映画ライター・福本ジローによる、ハリウッドの大作から日本映画の小品までスポットを当てる新作映画専門批評サイト。

飯と乙女

otello2011-03-31

飯と乙女


ポイント ★★*
監督 栗村実
出演 佐久間麻由/田中里枝/岡村多加江/上村聡/岸健太郎/菊池透/増本庄一郎
ナンバー 72
批評 ネタばれ注意! 結末に触れています


人はなぜ食べるのか、なぜ食べないといけないのか。飢餓から解放された21世紀の東京において“生きるため”という答えに意味はない。調理する者、食事を拒む者、幸せそうに食べる者、一度呑み込んだモノを吐きだす者、映画は3組の男女の「食」にまつわるスケッチを元に、人と食べ物の関わりを描こうとする。原始より、人間は食べ物を巡って争い、胃袋を満たして命の喜びを感じてきた。その本能というべき食べたい衝動を原点に立ってみつめなおす姿勢が好ましい。


OLの美江はグータラな同棲相手と妊娠から来るストレスで過食に走ってはトイレで戻している。ダイニングバーでコックをしている砂織は料理に口を付けない常連客・九条にカツサンドを渡す。美江の勤め先の社長・小中は会社の経営不振がもとで食事がのどを通らなくなる。
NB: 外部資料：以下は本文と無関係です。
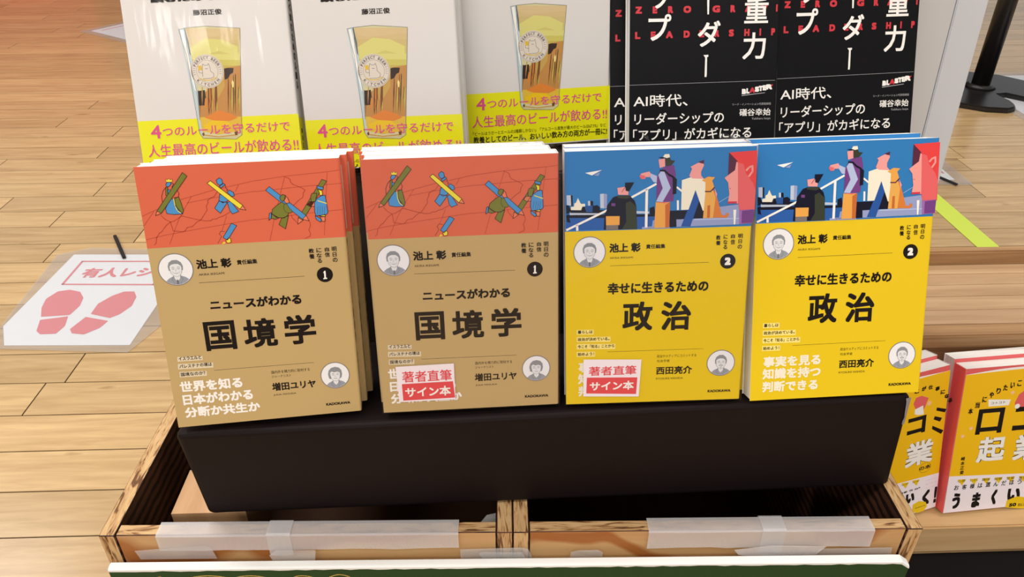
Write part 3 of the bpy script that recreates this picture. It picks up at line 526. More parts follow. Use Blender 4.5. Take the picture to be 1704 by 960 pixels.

砂織が腕によりをかけた見た目も鮮やかな料理の数々と小中の妻が食卓に並べる豪快な大皿料理、一方でおかきばかりほおばる美江と食材を加熱しただけで口に入れる九条。栄養を摂るばかりでなく、彩りや香り・歯ごたえまで楽しもうとする砂織や小中の妻子と、食べること自体を忌避しているような九条と美江と小中。結局、美味しい食事は、同じものを一緒に味わえる家族や友人がいてはじめて成り立つ。それを楽しめない九条や小中や美江は孤独。テーブルを囲んで舌鼓を打つのは楽しい人間関係の基本なのだ。


◆以下 結末に触れています◆


ただ、それぞれのキャラクターに現実感が薄いのも事実。美江が嘔吐を繰り返すのまだしも、資金繰りがひっ迫している小中が弁当や夕食を食べたふりをするのは、単なる食欲減退では説明がつかない。さらに九条の食癖に至ってはどう考えても異常で、その原因を明示すべきだろう。このあたり、登場人物の骨格にもっとしっかりと血肉を付け、共感できる部分があればテーマのユニークさが活きてきたはず。それでも、美江の母乳を飲もうとする夫の姿に、人がこの世に生れて最初に栄養分を口にする瞬間こそが、濃密なコミュニケーションの始まりであると、この作品は教えてくれる。